Lost at sea
May 3rd, 2012 | Published in Uncategorized
This past weekend was the labor day holiday here in China. We had no classes on Monday; I took a long weekend and left town to spend some time with some friends in my old small-town China hangout.
When I came back, I paid a visit to my usual Xiamen haunt–the cafe in Jimei–because a student wanted to lend me a book she had just finished, “I Want to Talk to the World” by Hanhan. More on that when I read it.
I ran into a foreign friend and we chatted for a while. When I asked my friend about the holiday, my friend answered thusly: “Well, I went on a boat ride; and it started out fun, but ended horribly.”
The story was this: My friend had gone on a trip with a large group that was a mix of foreign teachers from Xiamen and their Chinese friends. They had rented three boats and driven them out away from the coast, where they tied the boats together and simply hung out and enjoyed the late spring day.

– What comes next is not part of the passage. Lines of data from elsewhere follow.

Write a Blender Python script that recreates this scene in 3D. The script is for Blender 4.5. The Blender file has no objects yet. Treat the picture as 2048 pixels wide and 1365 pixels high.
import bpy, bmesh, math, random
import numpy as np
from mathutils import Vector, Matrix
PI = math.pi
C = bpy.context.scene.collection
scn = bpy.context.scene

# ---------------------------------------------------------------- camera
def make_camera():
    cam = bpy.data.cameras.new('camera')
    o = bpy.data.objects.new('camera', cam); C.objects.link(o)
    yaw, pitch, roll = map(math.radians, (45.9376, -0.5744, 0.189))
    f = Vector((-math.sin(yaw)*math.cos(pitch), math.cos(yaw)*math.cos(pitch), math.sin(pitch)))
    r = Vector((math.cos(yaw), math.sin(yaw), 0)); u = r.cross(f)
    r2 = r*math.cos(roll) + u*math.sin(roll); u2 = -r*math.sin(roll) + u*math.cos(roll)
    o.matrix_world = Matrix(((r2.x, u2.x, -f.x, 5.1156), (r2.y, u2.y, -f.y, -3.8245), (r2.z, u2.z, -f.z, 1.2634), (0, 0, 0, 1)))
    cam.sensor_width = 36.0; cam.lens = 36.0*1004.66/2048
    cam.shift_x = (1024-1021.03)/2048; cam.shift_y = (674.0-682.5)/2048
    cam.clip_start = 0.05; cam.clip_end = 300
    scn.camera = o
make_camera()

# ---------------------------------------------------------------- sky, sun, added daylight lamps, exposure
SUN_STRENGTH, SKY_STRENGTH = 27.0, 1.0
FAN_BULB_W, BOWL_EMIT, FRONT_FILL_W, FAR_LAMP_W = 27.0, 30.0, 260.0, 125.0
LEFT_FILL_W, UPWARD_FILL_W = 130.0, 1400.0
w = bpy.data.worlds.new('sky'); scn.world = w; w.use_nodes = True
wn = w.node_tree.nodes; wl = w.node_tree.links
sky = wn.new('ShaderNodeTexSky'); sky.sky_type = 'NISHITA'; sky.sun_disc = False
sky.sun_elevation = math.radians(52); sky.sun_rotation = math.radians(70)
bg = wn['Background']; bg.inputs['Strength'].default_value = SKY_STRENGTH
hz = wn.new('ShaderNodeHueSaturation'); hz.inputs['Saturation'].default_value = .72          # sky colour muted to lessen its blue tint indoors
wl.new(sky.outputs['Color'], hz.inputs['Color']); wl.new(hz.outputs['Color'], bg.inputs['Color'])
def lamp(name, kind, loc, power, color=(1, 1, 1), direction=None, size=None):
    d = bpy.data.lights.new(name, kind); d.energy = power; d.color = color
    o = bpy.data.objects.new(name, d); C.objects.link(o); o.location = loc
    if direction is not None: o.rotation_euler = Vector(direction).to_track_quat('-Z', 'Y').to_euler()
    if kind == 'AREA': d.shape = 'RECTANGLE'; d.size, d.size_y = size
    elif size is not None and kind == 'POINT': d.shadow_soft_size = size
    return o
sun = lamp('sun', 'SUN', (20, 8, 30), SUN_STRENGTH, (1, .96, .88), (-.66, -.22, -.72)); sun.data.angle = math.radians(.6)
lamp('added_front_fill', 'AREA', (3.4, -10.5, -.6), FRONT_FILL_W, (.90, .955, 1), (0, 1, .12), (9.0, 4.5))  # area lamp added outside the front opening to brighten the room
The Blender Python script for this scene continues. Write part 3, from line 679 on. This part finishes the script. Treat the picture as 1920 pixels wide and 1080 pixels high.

A couple of foreign guys were swimming in the water. One of those guys invited his girlfriend, a student at the university where he taught, to jump in. She couldn’t swim, so sombody got a life preserver from the boat and held it in the water. The two guys waited in the water, with the life preserver. They expected that she would jump in the water, float up to the surface, and then she could hold onto the life preserver.
She jumped in. For some reason, she didn’t float back up. A Chinese woman in the boat started shouting, “—- is in the water; — is in the water!” It took a moment for my friend to realize that this meant somebody was drowning. The people in the boats slowly flew into a panic. Those who could swim began diving and searching for her. Nobody could find her. Somebody called the police. No police boats came. The passengers told the hired hands driving the boats to separate the boats to continue looking. They found nothing.
My friend thought perhaps the girl had hit the water, panicked, began flailing her arms, and driven herself further underwater. It’s certainly imaginable. Jumping into the ocean can be very intimidating, especially deep, opaque water like the kind they were in. I can swim, but being in deep ocean water can still make me feel a little panicky.
I wasn’t there that day so I can’t give any more detail than that. They didn’t find the girl’s body that day, but they looked as long as they could; they continued looking long after it was clear that if they did find her, she would be dead.
I felt sick for a day after I heard the story. I’m not sure why. I think part of the reason is because of the way it happened: People having fun, no flicker of an idea of death in any of their minds, and then, suddenly, death right in their midst.
It also bothered me because I am a foreign teacher in the same city. I know my students well; I know some of their parents; I know my colleagues fairly well, too. Although I only know one person who was there on that boat that day, I know the incident was deeply troubling for that person. It must have been devastating for everybody else. And there’s the young girl who died.
The story is also an example of failed cross-cultural communication of tragic proportions: There’s the foreign guys who may not have really known to what degree the girl “couldn’t swim”. (Most Chinese I’ve met say they “can’t swim”, but they often mean, on clarification, that they don’t know how to swim in a formal way, but they know how to stay afloat. This girl really, really couldn’t swim, it seems.) There’s the girl herself, who may not have felt comfortable expressing hesitance to jump in; or if she did, clearly was not emphatic enough about it. And then there’s the people on the boat–the woman screaming “— is in the water!” without anyone initially understanding–who failed to communicate efficiently enough to find the girl in time.
The whole thing is a nightmare. It should never have happened, and yet it did. It is shockingly sad and undoubtedly shockingly painful to everyone involved. And it says a few things: For one, foreigners in China are not always as safe as they believe themselves to be. We talk about the crazy traffic, the lax safety standards at construction sites, but we also take unnecessary risks sometimes. Two, you must know and respect other peoples’ boundaries and not push them to take risks they don’t want to take. I’m not saying anybody was convincing anybody in this instance–I don’t know if they were. But it’s clear that if these guys were trying to convince this girl to jump in, they’re going to regret it as long as they live.
This is the third time an acquaintance of mine has been present when somebody else drowned: In the second instance, a child drowned in a pool. In the third, a high school classmate of mine drowned in a river in our hometown when he got a cramp while swimming.
All these instances were very different, but all were completely sickening in their simplicity, in how quickly the deaths occurred, in the helpless regret those present surely felt. All occurred while people were ostensibly having fun nearby, which only adds to the horror.
Actually, Wikipedia puts it pretty succinctly:
Drowning itself is quick and silent, although it may be preceded by distress which is more visible. A person drowning is unable to shout or call for help, or seek attention, as they cannot obtain enough air. The instinctive drowning response is the final set of autonomic reactions in the 20 to 60 seconds before sinking underwater, and to the untrained eye can look similar to calm safe behavior. Lifeguards and other persons trained in rescue learn to recognize drowning people by watching for these instinctive movements.
So when you’re near open water, keep your eyes open and be safe. It might seem like a beautiful, balmy day; but there’s danger right by your side.